▶ Data lines:
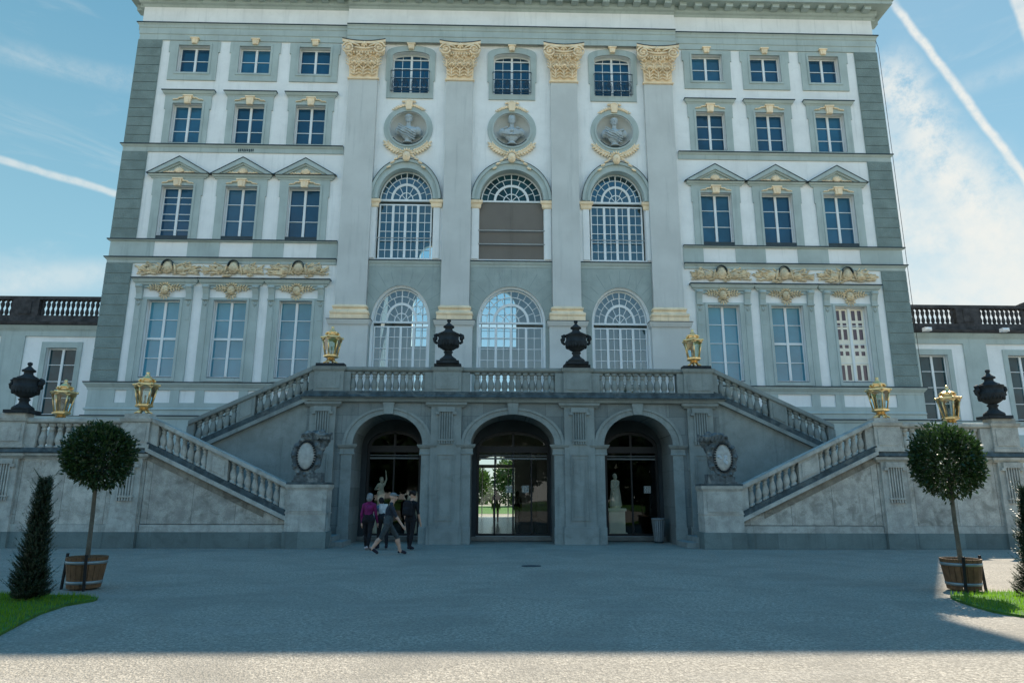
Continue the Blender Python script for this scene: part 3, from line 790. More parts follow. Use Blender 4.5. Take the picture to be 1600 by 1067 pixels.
    ao = ao.build('archivolt', M['trim'], palace)
    MB().band(arc(c, 15.31, a + .46, 2.05, 32), arc(c, 15.31, a + .431, 2.021, 32), F - .215, F - .004).build('lead_flashing', M['lead'], ao)
    for sg in (-1, 1):
        im = MB().mould(c + sg * (a + .24) - .17, c + sg * (a + .24) + .17, F - .001, [(.06, 14.9), (.09, 14.95), (.10, 15.1), (.16, 15.16), (.17, 15.27)])
        im.build('impost', M['ochre'], palace)
        MB().box(c + sg * (a + .10), c + sg * (a + .40), F - .05, F + .22, 12.37, 14.895).build('jamb', M['plaster'], palace)
    fan_window(palace, c, a, 15.42, 1.46, 15.20, 12.42, yw, 'pane_green' if bi == 1 else 'glass', 6, bi != 1)
    if bi == 1:
        bd = MB().box(c - 1.56, c + 1.56, F + .12, F + .18, 12.38, 15.22); bd.box(c - .03, c + .03, F + .10, F + .12, 12.39, 15.2)
        bd = bd.build('window_boarding', M['board'], palace)
        rl = MB()
        for z in (13.12, 13.80): rl.tube([(c - 1.62, F + .0, z), (c + 1.62, F + .0, z)], .028, 6)
        rl.build('guard_rail', M['pole'], bd)
    else:
        MB().tube([(c - 1.3, F + .08, 13.40), (c + 1.3, F + .08, 13.40)], .025, 6).build('guard_rail', M['pole'], palace)
    course('string_course', xl, xr, [(.05, 11.95), (.07, 12.05), (.12, 12.12), (.15, 12.20)], 'trim', (.15, 12.202), F, False, False)
    # eagle / mask below the niche
    mk = MB(); mk.ell((c, F - .25, 17.42), (.19, .15, .27), 0, 12, 8)
    mk.ell((c, F - .38, 17.40), (.035, .06, .07)); mk.ell((c, F - .36, 17.29), (.07, .03, .025))
    for sg in (-1, 1): mk.ell((c + sg * .075, F - .36, 17.47), (.035, .02, .02))
    for j in range(9): leaf(mk, c + .16 * cos(pi * j / 8), F - .22, 17.5 + .2 * sin(pi * j / 8), pi * j / 8, .2, .1, .07)
    for sg in (-1, 1):
        for j in range(7):
            q = (j + .5) / 7; t = -pi / 2 + sg * (.16 + q * .72)
            px_, pz_ = c + 1.24 * cos(t), 19.0 + 1.26 * sin(t)
            leaf(mk, px_, F - .08, pz_, t + sg * 1.35, .34, .13, .05); leaf(mk, px_, F - .10, pz_, t + sg * .5, .26, .11, .05)
            leaf(mk, px_, F - .09, pz_, t + sg * 2.2, .22, .10, .05)
        for j in range(4): leaf(mk, c + sg * (.2 + .17 * j), F - .22, 17.5 - .09 * j - .03 * j * j, (0 if sg > 0 else pi) - sg * .5, .26, .13, .05)
    mk.build('mask_relief', M['ochre'], palace)
    # lower arched window in rusticated render
    hole = arch_loop(c, a + .10, 5.0, 9.32, 1.72)
    rs = MB().sheet(rect(xl, xr, 5.0, 11.94), [hole], F - .05, F - .002)
    rs = rs.build('rusticated_wall', M['rustic'], palace)
    jn = MB(); rr = a + .16
    for j in range(1, 12):
        t = pi * j / 12
        p0 = (c + (rr) * cos(t), 9.4 + (1.80) * sin(t)); ln = .55 if j % 2 else .8
        p1 = (c + (rr + ln) * cos(t), 9.4 + (1.80 + ln) * sin(t))
        if p1[1] > 11.85: k = (11.85 - p0[1]) / (p1[1] - p0[1]); p1 = (p0[0] + (p1[0] - p0[0]) * k, 11.85)
        p1 = (max(xl + .02, min(xr - .02, p1[0])), p1[1])
        d = V((p1[0] - p0[0], p1[1] - p0[1])); q = V((-d.y, d.x)).normalized() * .009
        jn.prism([(p0[0] + q.x, p0[1] + q.y), (p1[0] + q.x, p1[1] + q.y), (p1[0] - q.x, p1[1] - q.y), (p0[0] - q.x, p0[1] - q.y)], F - .054, F - .049)
    for sg in (-1, 1):
        for j in range(12):
            z = 6.0 + j * .48; xe = xr if sg > 0 else xl
            dz = z - 9.4
            xi_ = c + sg * (rr + .06) if dz < 0 else c + sg * (rr + .45) * sqrt(max(0, 1 - (dz / 2.55) ** 2)) + sg * .25
            if (xe - xi_) * sg > .06: jn.box(xi_, xe - sg * .01, F - .054, F - .049, z - .009, z + .009)
    jn.build('masonry_joints', M['joint'], rs)
    ar = MB(); ar.band([(c - a - .09, 5.0)] + arc(c, 9.40, a + .09, 1.66, 30) + [(c + a + .09, 5.0)], [(c - a, 5.0)] + arc(c, 9.40, a, 1.56, 30) + [(c + a, 5.0)], F + .08, F + .3)
    ar.build('window_reveal', M['sash'], palace)
    fan_window(palace, c, a - .01, 9.40, 1.55, 9.18, 5.02, yw, 'glass', 8)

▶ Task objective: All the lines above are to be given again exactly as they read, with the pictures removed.

▶ Result of the task:
Continue the Blender Python script for this scene: part 3, from line 790. More parts follow. Use Blender 4.5. Take the picture to be 1600 by 1067 pixels.
    ao = ao.build('archivolt', M['trim'], palace)
    MB().band(arc(c, 15.31, a + .46, 2.05, 32), arc(c, 15.31, a + .431, 2.021, 32), F - .215, F - .004).build('lead_flashing', M['lead'], ao)
    for sg in (-1, 1):
        im = MB().mould(c + sg * (a + .24) - .17, c + sg * (a + .24) + .17, F - .001, [(.06, 14.9), (.09, 14.95), (.10, 15.1), (.16, 15.16), (.17, 15.27)])
        im.build('impost', M['ochre'], palace)
        MB().box(c + sg * (a + .10), c + sg * (a + .40), F - .05, F + .22, 12.37, 14.895).build('jamb', M['plaster'], palace)
    fan_window(palace, c, a, 15.42, 1.46, 15.20, 12.42, yw, 'pane_green' if bi == 1 else 'glass', 6, bi != 1)
    if bi == 1:
        bd = MB().box(c - 1.56, c + 1.56, F + .12, F + .18, 12.38, 15.22); bd.box(c - .03, c + .03, F + .10, F + .12, 12.39, 15.2)
        bd = bd.build('window_boarding', M['board'], palace)
        rl = MB()
        for z in (13.12, 13.80): rl.tube([(c - 1.62, F + .0, z), (c + 1.62, F + .0, z)], .028, 6)
        rl.build('guard_rail', M['pole'], bd)
    else:
        MB().tube([(c - 1.3, F + .08, 13.40), (c + 1.3, F + .08, 13.40)], .025, 6).build('guard_rail', M['pole'], palace)
    course('string_course', xl, xr, [(.05, 11.95), (.07, 12.05), (.12, 12.12), (.15, 12.20)], 'trim', (.15, 12.202), F, False, False)
    # eagle / mask below the niche
    mk = MB(); mk.ell((c, F - .25, 17.42), (.19, .15, .27), 0, 12, 8)
    mk.ell((c, F - .38, 17.40), (.035, .06, .07)); mk.ell((c, F - .36, 17.29), (.07, .03, .025))
    for sg in (-1, 1): mk.ell((c + sg * .075, F - .36, 17.47), (.035, .02, .02))
    for j in range(9): leaf(mk, c + .16 * cos(pi * j / 8), F - .22, 17.5 + .2 * sin(pi * j / 8), pi * j / 8, .2, .1, .07)
    for sg in (-1, 1):
        for j in range(7):
            q = (j + .5) / 7; t = -pi / 2 + sg * (.16 + q * .72)
            px_, pz_ = c + 1.24 * cos(t), 19.0 + 1.26 * sin(t)
            leaf(mk, px_, F - .08, pz_, t + sg * 1.35, .34, .13, .05); leaf(mk, px_, F - .10, pz_, t + sg * .5, .26, .11, .05)
            leaf(mk, px_, F - .09, pz_, t + sg * 2.2, .22, .10, .05)
        for j in range(4): leaf(mk, c + sg * (.2 + .17 * j), F - .22, 17.5 - .09 * j - .03 * j * j, (0 if sg > 0 else pi) - sg * .5, .26, .13, .05)
    mk.build('mask_relief', M['ochre'], palace)
    # lower arched window in rusticated render
    hole = arch_loop(c, a + .10, 5.0, 9.32, 1.72)
    rs = MB().sheet(rect(xl, xr, 5.0, 11.94), [hole], F - .05, F - .002)
    rs = rs.build('rusticated_wall', M['rustic'], palace)
    jn = MB(); rr = a + .16
    for j in range(1, 12):
        t = pi * j / 12
        p0 = (c + (rr) * cos(t), 9.4 + (1.80) * sin(t)); ln = .55 if j % 2 else .8
        p1 = (c + (rr + ln) * cos(t), 9.4 + (1.80 + ln) * sin(t))
        if p1[1] > 11.85: k = (11.85 - p0[1]) / (p1[1] - p0[1]); p1 = (p0[0] + (p1[0] - p0[0]) * k, 11.85)
        p1 = (max(xl + .02, min(xr - .02, p1[0])), p1[1])
        d = V((p1[0] - p0[0], p1[1] - p0[1])); q = V((-d.y, d.x)).normalized() * .009
        jn.prism([(p0[0] + q.x, p0[1] + q.y), (p1[0] + q.x, p1[1] + q.y), (p1[0] - q.x, p1[1] - q.y), (p0[0] - q.x, p0[1] - q.y)], F - .054, F - .049)
    for sg in (-1, 1):
        for j in range(12):
            z = 6.0 + j * .48; xe = xr if sg > 0 else xl
            dz = z - 9.4
            xi_ = c + sg * (rr + .06) if dz < 0 else c + sg * (rr + .45) * sqrt(max(0, 1 - (dz / 2.55) ** 2)) + sg * .25
            if (xe - xi_) * sg > .06: jn.box(xi_, xe - sg * .01, F - .054, F - .049, z - .009, z + .009)
    jn.build('masonry_joints', M['joint'], rs)
    ar = MB(); ar.band([(c - a - .09, 5.0)] + arc(c, 9.40, a + .09, 1.66, 30) + [(c + a + .09, 5.0)], [(c - a, 5.0)] + arc(c, 9.40, a, 1.56, 30) + [(c + a, 5.0)], F + .08, F + .3)
    ar.build('window_reveal', M['sash'], palace)
    fan_window(palace, c, a - .01, 9.40, 1.55, 9.18, 5.02, yw, 'glass', 8)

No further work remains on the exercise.